Trivia of the Week: Power Button Evolution

  • The international symbol for power buttons is a simple circle intersected at the top by a line.
  • This symbol is the fourth evolution of the standard for power buttons since the 1940s.
  • Early computer and electronic systems had toggle switches that were simply labeled On and Off on the respective sides of the toggle.
  • This standard was replaced fairly quickly in an effort to make switches universal across languages.
  • On and Off were replaced with the numerals 1 and 0, a nod to the binary system, indicating the power was on (1) or the power was off (0).
  • When toggle switches were replaced by push buttons, the symbol evolved again, this time to a circle with a line in the center indicating that the single button was capable of turning the machine on and off.
  • The introduction of lower-power states (such as the standby mode on modern computers) necessitated a fourth revision. The most recognizable iteration of the symbol, a circle broken by a vertical line, indicates that the button can power a machine on, off, or enter it into a power saving state.

Microsoft Moves to Eliminate Passwords

  • Microsoft is extending its passwordless sign-in option from enterprise customers that use Azure Active Directory (AAD) to consumer Microsoft accounts on Windows 10 and Windows 11 PCs.
  • It is simple to set up.
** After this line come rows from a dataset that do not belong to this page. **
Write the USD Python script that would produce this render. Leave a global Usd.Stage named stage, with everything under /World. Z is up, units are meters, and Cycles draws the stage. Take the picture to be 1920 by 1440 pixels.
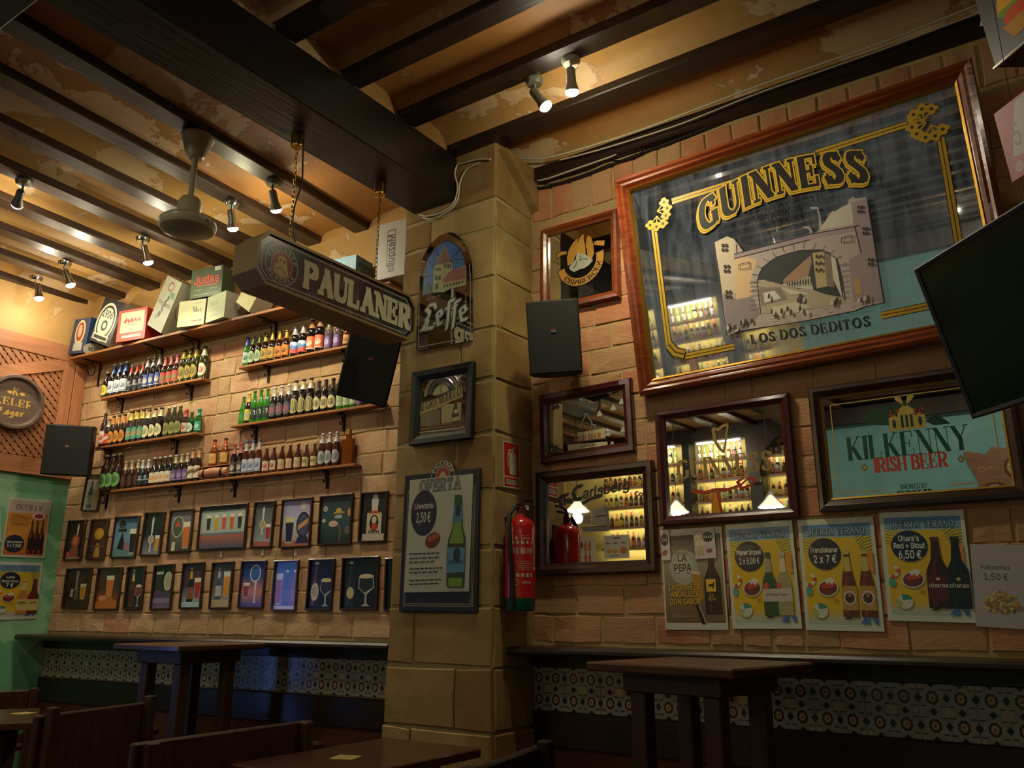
import math, random, numpy as np, trimesh, usdkit, meshkit
from shapely import geometry as sg, affinity as sa
from shapely.ops import unary_union
from pxr import Usd, UsdGeom, UsdLux, UsdShade, Sdf, Gf, Vt
stage = Usd.Stage.CreateInMemory()
UsdGeom.SetStageUpAxis(stage, 'Z'); UsdGeom.SetStageMetersPerUnit(stage, 1.0)
UsdGeom.Scope.Define(stage, '/World/Looks')
# ------------------------------------------------------------ camera (right, down, forward rows), eye 1.28 m above the floor
CM = np.array([[0.82292116, 0.56814763, 0.00300621], [-0.14842657, 0.22008667, -0.96412209], [-0.54842531, 0.79295027, 0.26544218]])
FPX = 1569.3; EYE = np.array([0, 0, 1.28])
cam = UsdGeom.Camera.Define(stage, '/World/camera')
cam.CreateHorizontalApertureAttr(36.0); cam.CreateVerticalApertureAttr(27.0); cam.CreateFocalLengthAttr(36.0 * FPX / 1920)
cam.CreateClippingRangeAttr(Gf.Vec2f(0.05, 100))
R_, D_, F_ = CM
cam.AddTransformOp().Set(Gf.Matrix4d(*R_, 0, *(-D_), 0, *(-F_), 0, *EYE, 1))
EXPOSURE = 1.15
cam.CreateExposureAttr(EXPOSURE)
LAMP_W, LAMP_COL = 9.5, (1.0, 0.87, 0.66)      # spot lamps: warm white
PEND_W, PEND_COL = 11.0, (1.0, 0.86, 0.62)     # bar pendants
ROOM_W = 8.0                                 # other ceiling spots of the room, behind the viewer
SPILL = 140.0                                   # bare bulb light that spills sideways from each lit spot
DOOR_E = 1.0                                   # daylight behind the glazed street door
# ------------------------------------------------------------ helpers
rnd = random.Random(7)
def C(h):
    h = h.lstrip('#'); v = [int(h[i:i+2], 16) / 255 for i in (0, 2, 4)]
    return tuple(x / 12.92 if x <= 0.04045 else ((x + 0.055) / 1.055) ** 2.4 for x in v)
def ray(px, py): return CM.T @ np.array([(px - 960) / FPX, (py - 720) / FPX, 1.0])
def hit(px, py, n, c):
    d = ray(px, py); n = np.array(n, float); return EYE + d * (c - n @ EYE) / (n @ d)
def Zp(px, py, z): return hit(px, py, (0, 0, 1), z)
def Xp(px, py, x): return hit(px, py, (1, 0, 0), x)
def Yp(px, py, y): return hit(px, py, (0, 1, 0), y)
class Plane:
    """a wall: origin, u to the right as one faces it, v up, w out of the wall"""
    def __init__(s, O, eu, ev=(0, 0, 1)):
        s.O = np.array(O, float); s.u = np.array(eu, float); s.u /= np.linalg.norm(s.u); s.v = np.array(ev, float); s.v /= np.linalg.norm(s.v); s.w = np.cross(s.u, s.v)
    def px(s, x, y, off=0.0):
        P = hit(x, y, s.w, s.w @ s.O + off) - s.O; return float(P @ s.u), float(P @ s.v)
    def at(s, u, v, w=0.0): return s.O + u * s.u + v * s.v + w * s.w
    def frame(s, u, v, w=0.0, roll=0.0, lean=0.0):
        c, n = math.cos(roll), math.sin(roll); eu = c * s.u + n * s.v; ev = c * s.v - n * s.u; ew = s.w
        ev, ew = ev * math.cos(lean) + ew * math.sin(lean), ew * math.cos(lean) - ev * math.sin(lean)
        return (s.at(u, v, w), eu, ev, ew)
    def quad(s, TL, TR, BR, BL, off=0.0):
        a, b, c, d = (np.array(s.px(*q, off)) for q in (TL, TR, BR, BL))
        cen = (a + b + c + d) / 4; eu = (b + c - a - d) / 2; ev = (a + b - c - d) / 2
        return cen[0], cen[1], float(np.hypot(*eu)), float(np.hypot(*ev)), math.atan2(eu[1], eu[0])
ANG = math.radians(4.418)
PR = Plane((0, 3.75, 0), (1, 0, 0)); PL = Plane((0, 3.95, 0), (math.cos(ANG), math.sin(ANG), 0))
PP = Plane((0, 3.39, 0), (1, 0, 0)); PS = Plane((-2.457, 0, 0), (0, 1, 0)); PE = Plane((-6.63, 0, 0), (0, 1, 0))
YB = -3.6
PB = Plane((0, YB, 0), (-1, 0, 0))
names = {}
def path(name, parent='/World'):
    k = (parent, name); n = names.get(k, 0); names[k] = n + 1
    return f'{parent}/{name}' if n == 0 else f'{parent}/{name}_{n:03d}'
def tag(p, label=None, cat=None, group=None, kind=None):
    for k, v in (('label', label), ('category', cat), ('group', group), ('kind', kind)):
        if v: p.SetCustomDataByKey(k, v)
    return p
def thing(name, label, cat, fr=None, group=None, kind=None):
    x = UsdGeom.Xform.Define(stage, path(name))
    if fr is not None:
        O, a, b, c = fr; x.AddTransformOp().Set(Gf.Matrix4d(*map(float, a), 0, *map(float, b), 0, *map(float, c), 0, *map(float, O), 1))
    return tag(x.GetPrim(), label, cat, group, kind)
def base(x, y, z, rz=0.0):
    c, n = math.cos(rz), math.sin(rz); return (np.array([x, y, z]), np.array([c, n, 0]), np.array([-n, c, 0]), np.array([0, 0, 1.0]))
def arr(m):
    if isinstance(m, MB): return m.get()
    v, f, _ = meshkit.arrays(m); return v, f
def obj(name, m, material, parent=None, smooth=False, label=None, cat=None, group=None, kind=None, col=None):
    pp = path(name, str(parent.GetPath()) if parent is not None else '/World')
    v, f = arr(m)
    if col is not None:
        u_, f = np.unique(f, return_inverse=True); f = f.reshape(-1, 3); v, col = np.asarray(v)[u_], np.asarray(col)[u_]
    g = usdkit.mesh(stage, pp, (v, f), material, smooth)
    if col is not None:
        UsdGeom.PrimvarsAPI(g).CreatePrimvar('tint', Sdf.ValueTypeNames.Color3fArray, 'vertex').Set(Vt.Vec3fArray.FromNumpy(np.asarray(col, np.float32)))
    return tag(g.GetPrim(), label, cat, group, kind)
class MB:
    def __init__(s): s.V, s.F, s.n = [], [], 0
    def add(s, v, f):
        v = np.asarray(v, float); f = np.asarray(f, int)
        if f.shape[1] == 4: f = np.vstack([f[:, [0, 1, 2]], f[:, [0, 2, 3]]])
        s.V.append(v); s.F.append(f + s.n); s.n += len(v); return s
    def get(s): return np.vstack(s.V), np.vstack(s.F)
    def box(s, x0, x1, y0, y1, z0, z1, b=0.0, T=None):
        if b:
            x0_, x1_, y0_, y1_, z0_, z1_ = x0 + b, x1 - b, y0 + b, y1 - b, z0 + b, z1 - b
            P = []
            for X, Xi in ((x0, x0_), (x1, x1_)):
                for Y, Yi in ((y0, y0_), (y1, y1_)):
                    for Z, Zi in ((z0, z0_), (z1, z1_)): P += [(X, Yi, Zi), (Xi, Y, Zi), (Xi, Yi, Z)]
            v = np.array(P); h = trimesh.convex.convex_hull(v); v, f = np.array(h.vertices), np.array(h.faces)
        else:
            v = np.array([(x, y, z) for x in (x0, x1) for y in (y0, y1) for z in (z0, z1)], float)
            f = [(0, 1, 3, 2), (4, 6, 7, 5), (0, 4, 5, 1), (2, 3, 7, 6), (0, 2, 6, 4), (1, 5, 7, 3)]
        if T is not None: v = T(v)
        return s.add(v, f)
    def tube(s, pts, r, n=6, cap=True):
        p = np.asarray(pts, float); r = np.broadcast_to(r, (len(p),)).astype(float)
        t = np.gradient(p, axis=0); t /= np.linalg.norm(t, axis=1, keepdims=True) + 1e-12
        a = np.cross(t[0], (0, 0, 1.0) if abs(t[0][2]) < .9 else (1.0, 0, 0)); a /= np.linalg.norm(a); A = []
        for k in range(len(p)):
            a = a - t[k] * (a @ t[k]); a /= np.linalg.norm(a); A.append(a.copy())
        A = np.array(A); B = np.cross(t, A); an = np.arange(n) * 2 * np.pi / n
        v = (p[:, None] + r[:, None, None] * (np.cos(an)[None, :, None] * A[:, None] + np.sin(an)[None, :, None] * B[:, None])).reshape(-1, 3)
        f = [(i * n + j, i * n + (j + 1) % n, (i + 1) * n + (j + 1) % n, (i + 1) * n + j) for i in range(len(p) - 1) for j in range(n)]
        s.add(v, f)
        if cap:
            for i, fl in ((0, True), (len(p) - 1, False)):
                c = [(i * n + j) for j in range(n)]; vv = np.vstack([v[c], p[i]]); ff = [(j, (j + 1) % n, n) if not fl else ((j + 1) % n, j, n) for j in range(n)]
                s.add(vv, ff)
        return s
    def lathe(s, prof, n=20, T=None):
        """prof: (r, z) from the bottom up"""
        p = np.asarray(prof, float); an = np.arange(n) * 2 * np.pi / n; k = len(p)
        v = np.stack([p[:, None, 0] * np.cos(an), p[:, None, 0] * np.sin(an), np.broadcast_to(p[:, None, 1], (k, n))], -1).reshape(-1, 3)
        f = [(i * n + j, i * n + (j + 1) % n, (i + 1) * n + (j + 1) % n, (i + 1) * n + j) for i in range(k - 1) for j in range(n)]
        if T is not None:
            v = T(v)
            if MB.flips(T): f = [q[::-1] for q in f]
        return s.add(v, f)
    @staticmethod
    def flips(T):
        o = T(np.zeros((1, 3)))[0]; return np.linalg.det([T(e[None])[0] - o for e in np.eye(3)]) < 0
    def prism(s, poly, z0, z1, T=None):
        for g in geoms(poly):
            m = trimesh.creation.extrude_polygon(g, z1 - z0, engine='earcut'); v = np.array(m.vertices) + (0, 0, z0)
            s.add(T(v) if T else v, np.asarray(m.faces)[:, ::-1] if T and MB.flips(T) else m.faces)
        return s
    def rings(s, W, H, prof):
        """a mitred picture frame in u, v, w: prof = (inset from the outer edge, height w)"""
        v, f = [], []
        for d, w in prof:
            x, y = W / 2 - d, H / 2 - d; v += [(-x, -y, w), (x, -y, w), (x, y, w), (-x, y, w)]
        for i in range(len(prof) - 1):
            for j in range(4): f.append((4 * i + j, 4 * i + (j + 1) % 4, 4 * i + 4 + (j + 1) % 4, 4 * i + 4 + j))
        return s.add(v, f)
def geoms(p):
    return [g for g in getattr(p, 'geoms', [p]) if g.geom_type == 'Polygon' and g.area > 1e-12]
def mapper(O, a, b, c):
    O, a, b, c = (np.asarray(q, float) for q in (O, a, b, c))
    return lambda v: O + v[:, :1] * a + v[:, 1:2] * b + v[:, 2:3] * c
def along(p0, p1, up=(0, 0, 1)):
    """a mapper whose x runs from p0 to p1, and that length"""
    p0, p1 = np.asarray(p0, float), np.asarray(p1, float); x = p1 - p0; L = np.linalg.norm(x); x /= L
    y = np.cross(up, x); y /= np.linalg.norm(y); return mapper(p0, x, y, np.cross(x, y)), L
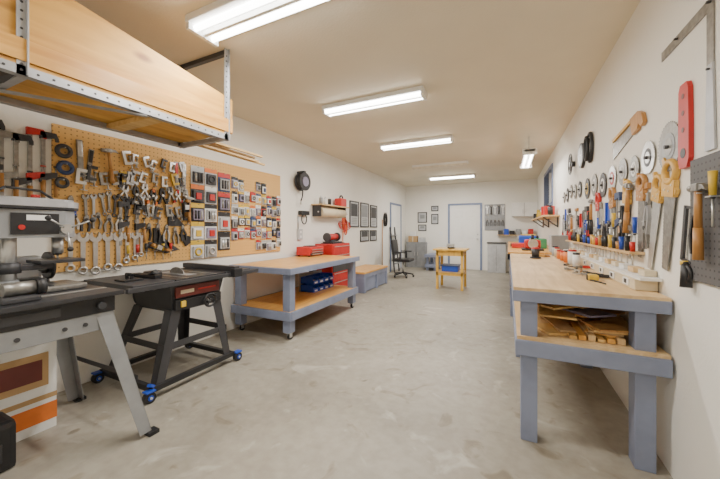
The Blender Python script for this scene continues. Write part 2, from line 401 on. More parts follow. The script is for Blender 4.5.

If you have a Microsoft account, you can use the Authenticator App and within a few steps you can be passwordless.
  • Authenticator apps generate a one-time code that you use to confirm that it is you logging in to a website or service; they provide the second part of what’s called two-factor authentication (2FA).
  • When you set up an authenticator app with a website, that site generates a secret key – a random collection of numbers and symbols – which you then save to the app. The site usually shows you that key in the form of a QR code. When you scan that with the app, the key is then saved to your phone.
  • Then when you log in again to that website, it asks you to check your app for a code which it displays for a short time, usually 30 seconds. The app generates that code by combining the key the website gave you when you first set it up with the current time. If the key in the access code matches the one the website holds for you, it knows the right person is trying to sign in.